In other stock news, Equity announced its Q3 numbers (with 98% yoy growth, although slightly down on Q2). As did EA Cable (they had a 24% increase yoy, but are getting stung by aluminium prices). Its good to see the effort they are putting into diversifying their revenue from Kenya -its  a good political hedge. It also a bit of a shock to see Kenya Orchard (they produce some very yummy strawberry jam)  announce their results. They do need a decent accountant however.

Saturday, February 17, 2007

Standard Group, Limuru Tea company, Kenya Orchards

Standard Group is Kenya's (and therefore East Africa's) 2nd largest media group. Apart from succesfully diversifying its portfolio to include KTN, Standard also runs a publishing and distribution arm PDS. The company was upgraded to the MIMS on Tuesday the 14th of Feb, making its share a more marketable one. http://www.eastandard.net/hm_news/news.php?articleid=1143964838. Perfomance-wise, the FY06 saw profit before tax more than double due to higher revenue generation. Instead of offering dividend, Standard has offered shareholders a bonus share for every 8 held. The following article gives more informaion on the unaudited financials. http://www.nairobist.com/pblog/index.php?d=16&m=11&y=06. For this FY, the group can expect to benefit from increased newspaper circulation and TV audience due to the elections. It should also be able to generate higher advertising revenue from the same. As an investment, it will be in play until the bonus issue is announced, but will long-term continue to suffer in the shadow of the much larger and expansive Nation Media Group.

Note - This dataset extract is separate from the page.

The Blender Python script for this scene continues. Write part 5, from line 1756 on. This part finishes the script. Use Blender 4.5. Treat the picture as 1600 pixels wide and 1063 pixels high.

Kenya Orchards- Are manufacturers of those popular fruit jams such as mermalaide, strawberry et al as well as juices. Shares in this company have been suspended since May'06.

Limuru Tea-Is 54%-owned by Unilever Tea who act as its mafucturer and sales agent. Was affected by the drought in 2005 as were other Tea companies. Their detailed trading history shows a sharp decrease in shares traded to date which makes it a non suitable company for our consideration for investment.